As stated in Lawhead v. County Court, 129 W. Va. 167, 38 SE 2d 897:

“The Permanent Registration Law should not be construed so as to conflict with the general principles of law governing the exercise of the right of suffrage. . . . The spirit of a statute as opposed to the letter thereof controls. . . . The legislative intent is the true guide, and in arriving at that intent it may be necessary to exclude from the operation of the statute things within the letter but not the spirit thereof. . . .” (p. 172.)

We believe it manifest that the legislature intended that the election commissioner register qualified persons in Eastborough. While Eastborough is a third-class city, it is located in townships adjacent to the City of Wichita. When 80-1701, supra, is read with 19-3424, supra, it clearly appears that the clause, “excepting second- *213and third-class cities” in the latter section was intended to apply only to second- and third-class cities which are not in townships adjacent to first-class cities.

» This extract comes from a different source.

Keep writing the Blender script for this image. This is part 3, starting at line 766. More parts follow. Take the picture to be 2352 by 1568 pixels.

The next result of this construction is to add by necessary implication to section 19-3424, supra, after “except in cities of the second- and third-class located in said county,” the clause “but including electors living in second- and third-class cities lying in townships adjacent to cities of the first class having a population of 100,000 or more, in counties having more than 140,000 population and having more than $150,000,000 of assessed tangible property valuation.”

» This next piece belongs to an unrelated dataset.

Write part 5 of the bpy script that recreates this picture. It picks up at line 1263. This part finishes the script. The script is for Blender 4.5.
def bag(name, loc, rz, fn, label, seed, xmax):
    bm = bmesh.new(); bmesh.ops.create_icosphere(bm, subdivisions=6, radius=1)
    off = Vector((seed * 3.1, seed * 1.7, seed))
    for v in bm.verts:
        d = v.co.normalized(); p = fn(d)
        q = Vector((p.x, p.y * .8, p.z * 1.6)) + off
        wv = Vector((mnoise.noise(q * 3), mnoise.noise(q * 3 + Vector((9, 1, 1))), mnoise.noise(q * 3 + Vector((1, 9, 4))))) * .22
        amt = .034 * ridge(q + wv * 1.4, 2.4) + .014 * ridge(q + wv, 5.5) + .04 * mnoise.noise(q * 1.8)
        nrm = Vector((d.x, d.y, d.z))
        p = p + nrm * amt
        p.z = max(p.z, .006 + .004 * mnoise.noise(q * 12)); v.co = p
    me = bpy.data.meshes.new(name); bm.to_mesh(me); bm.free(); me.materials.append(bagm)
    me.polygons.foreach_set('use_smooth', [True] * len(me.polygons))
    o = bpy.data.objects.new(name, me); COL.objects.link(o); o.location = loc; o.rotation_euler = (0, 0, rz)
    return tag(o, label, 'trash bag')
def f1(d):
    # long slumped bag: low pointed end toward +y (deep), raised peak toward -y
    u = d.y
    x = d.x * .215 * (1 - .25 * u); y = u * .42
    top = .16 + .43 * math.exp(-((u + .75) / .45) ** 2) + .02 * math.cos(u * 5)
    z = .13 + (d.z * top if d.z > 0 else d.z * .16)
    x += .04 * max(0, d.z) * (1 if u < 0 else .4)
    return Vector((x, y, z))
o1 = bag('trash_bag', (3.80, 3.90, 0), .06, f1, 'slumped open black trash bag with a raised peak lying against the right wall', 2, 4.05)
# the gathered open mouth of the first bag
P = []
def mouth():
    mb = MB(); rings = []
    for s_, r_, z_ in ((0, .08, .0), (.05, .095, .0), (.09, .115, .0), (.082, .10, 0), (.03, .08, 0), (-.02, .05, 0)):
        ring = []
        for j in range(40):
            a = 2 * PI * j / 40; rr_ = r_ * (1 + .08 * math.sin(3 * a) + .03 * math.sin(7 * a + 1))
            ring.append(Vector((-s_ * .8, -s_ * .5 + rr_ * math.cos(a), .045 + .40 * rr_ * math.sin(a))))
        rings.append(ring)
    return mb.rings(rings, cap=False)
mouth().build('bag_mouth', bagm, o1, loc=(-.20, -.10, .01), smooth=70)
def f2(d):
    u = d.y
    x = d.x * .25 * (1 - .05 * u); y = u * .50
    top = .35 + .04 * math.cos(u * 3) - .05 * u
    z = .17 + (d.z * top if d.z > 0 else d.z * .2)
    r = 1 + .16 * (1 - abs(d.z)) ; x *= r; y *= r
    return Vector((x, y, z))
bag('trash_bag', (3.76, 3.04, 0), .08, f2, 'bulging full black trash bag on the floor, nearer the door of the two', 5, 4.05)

With pertinent provisions of the statute construed as herein indicated it necessarily follows plaintiff is entitled to the relief sought in his petition and that the defendant, Commissioner of Elections of Sedgwick County, Kansas, should be and she is hereby directed to register plaintiff and all other qualified voters who appear and apply to be registered pursuant to and in conformity with the requirements of such statute and other applicable laws of this state relating to the registration of persons entitled to exercise the right of suffrage.

The writ prayed for is allowed and judgment is rendered against the defendant in accord with the views expressed in the opinion.